┏━━

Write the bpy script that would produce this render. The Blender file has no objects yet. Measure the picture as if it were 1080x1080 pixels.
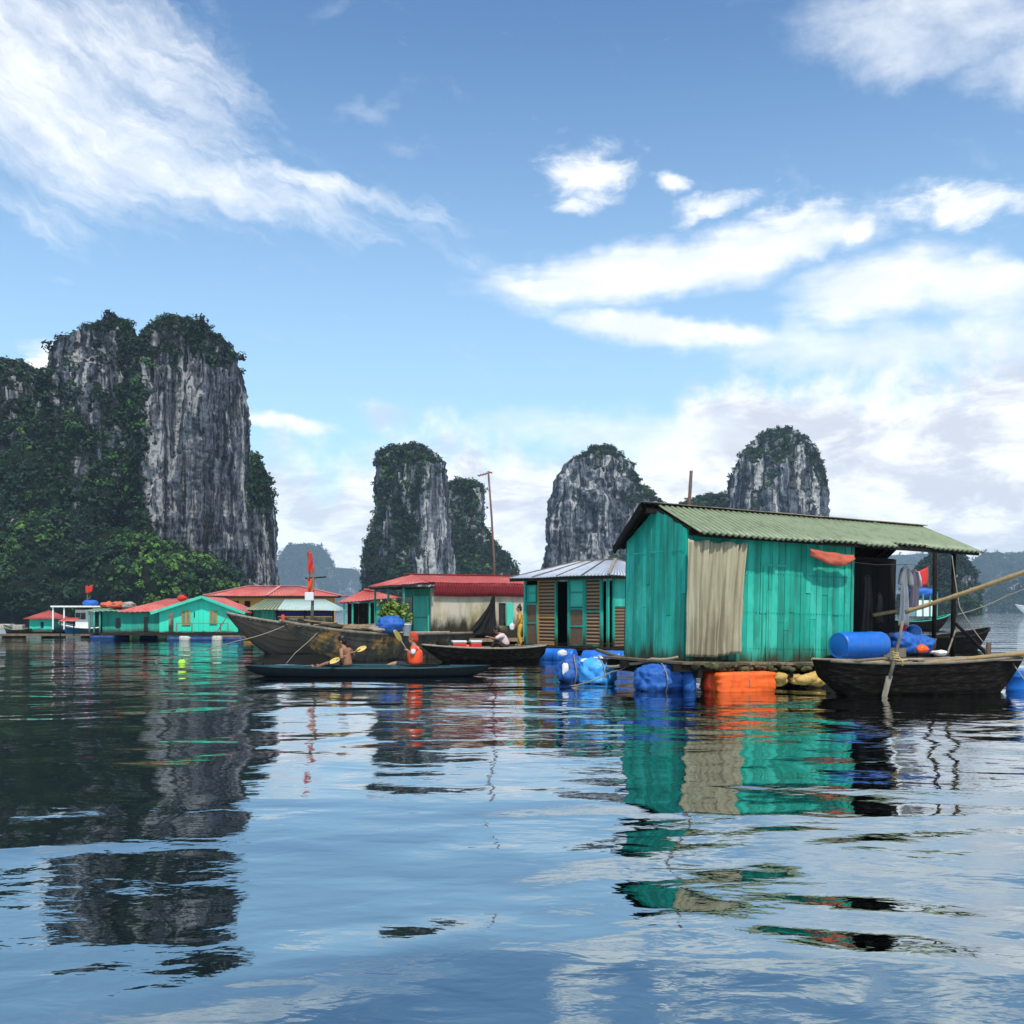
import bpy, bmesh, math, random
import numpy as np
from mathutils import Vector, Matrix
random.seed(7); rng = np.random.default_rng(11)
R = math.radians
sc = bpy.context.scene
col = sc.collection
F = 1080.0; HOR = 645.0; H = 1.6         # lens in picture units, eye level and eye height above the water

def P(px, py, Y): return Vector(((px - 540) / F * Y, Y, H + (HOR - py) / F * Y))
def X(px, Y): return (px - 540) / F * Y
def Z(py, Y): return H + (HOR - py) / F * Y

# ------------------------------------------------------------------ camera and render
cam = bpy.data.cameras.new('camera'); camo = bpy.data.objects.new('camera', cam); col.objects.link(camo)
camo.location = (0, 0, H); camo.rotation_euler = (R(90), 0, 0)
cam.sensor_width = 36; cam.lens = 36; cam.shift_y = (HOR - 540) / 1080.0
cam.clip_start = 0.1; cam.clip_end = 20000
sc.camera = camo
sc.view_settings.view_transform = 'Standard'; sc.view_settings.look = 'None'
sc.view_settings.exposure = 0.30
sc.view_settings.gamma = 1.0
sc.render.engine = 'CYCLES'
cy = sc.cycles
cy.use_denoising = True
try: cy.denoiser = 'OPENIMAGEDENOISE'; cy.denoising_prefilter = 'ACCURATE'
except Exception: pass
cy.max_bounces = 8; cy.diffuse_bounces = 3; cy.glossy_bounces = 4; cy.volume_bounces = 1
cy.sample_clamp_indirect = 8.0
cy.use_adaptive_sampling = True; cy.adaptive_threshold = 0.01

# ------------------------------------------------------------------ noise (numpy)
def _h(i, j, k, s):
    n = (i * 374761393 + j * 668265263 + k * 2147483647 + s * 974711) & 0xFFFFFFFF
    n = ((n ^ (n >> 13)) * 1274126177) & 0xFFFFFFFF
    n = (n ^ (n >> 16)) & 0xFFFFFFFF
    return n / 4294967295.0
def vnoise(p, s=0):
    p = np.asarray(p, float); i = np.floor(p).astype(np.int64); f = p - i; f = f * f * f * (f * (f * 6 - 15) + 10)
    r = 0
    for a in (0, 1):
        for b in (0, 1):
            for c in (0, 1):
                w = (f[:, 0] if a else 1 - f[:, 0]) * (f[:, 1] if b else 1 - f[:, 1]) * (f[:, 2] if c else 1 - f[:, 2])
                r = r + w * _h(i[:, 0] + a, i[:, 1] + b, i[:, 2] + c, s)
    return r * 2 - 1
def fbm(p, s=0, o=4, g=0.5):
    r = 0; a = 1.0; t = 0; p = np.asarray(p, float)
    for k in range(o):
        r = r + a * vnoise(p + 17.3 * k, s + k); t += a; a *= g; p = p * 2.03
    return r / t

# ------------------------------------------------------------------ tags
def tag(o, label=None, cat=None, group=None, kind=None):
    if label: o['label'] = label
    if cat: o['category'] = cat
    if group: o['group'] = group
    if kind: o['kind'] = kind
    return o
def thing(name, label, cat, loc=(0, 0, 0), rz=0.0, group=None, ry=0.0):
    o = bpy.data.objects.new(name, None); col.objects.link(o)
    o.location = loc; o.rotation_euler = (0, ry, rz); o.empty_display_size = 0.2
    return tag(o, label, cat, group)
def copy_tree(o, parent=None):
    c = o.copy(); col.objects.link(c)
    if parent is not None: c.parent = parent
    for ch in list(o.children): copy_tree(ch, c)
    return c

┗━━

### WORK TO BE COMPLETED
Restate exactly, please, only the lines between the start of the data and the line containing "def Z(py, Y): return H + (HOR - py) / F * Y", both ends included, skipping the pictures.

### RESPONSE
Write the bpy script that would produce this render. The Blender file has no objects yet. Measure the picture as if it were 1080x1080 pixels.
import bpy, bmesh, math, random
import numpy as np
from mathutils import Vector, Matrix
random.seed(7); rng = np.random.default_rng(11)
R = math.radians
sc = bpy.context.scene
col = sc.collection
F = 1080.0; HOR = 645.0; H = 1.6         # lens in picture units, eye level and eye height above the water

def P(px, py, Y): return Vector(((px - 540) / F * Y, Y, H + (HOR - py) / F * Y))
def X(px, Y): return (px - 540) / F * Y
def Z(py, Y): return H + (HOR - py) / F * Y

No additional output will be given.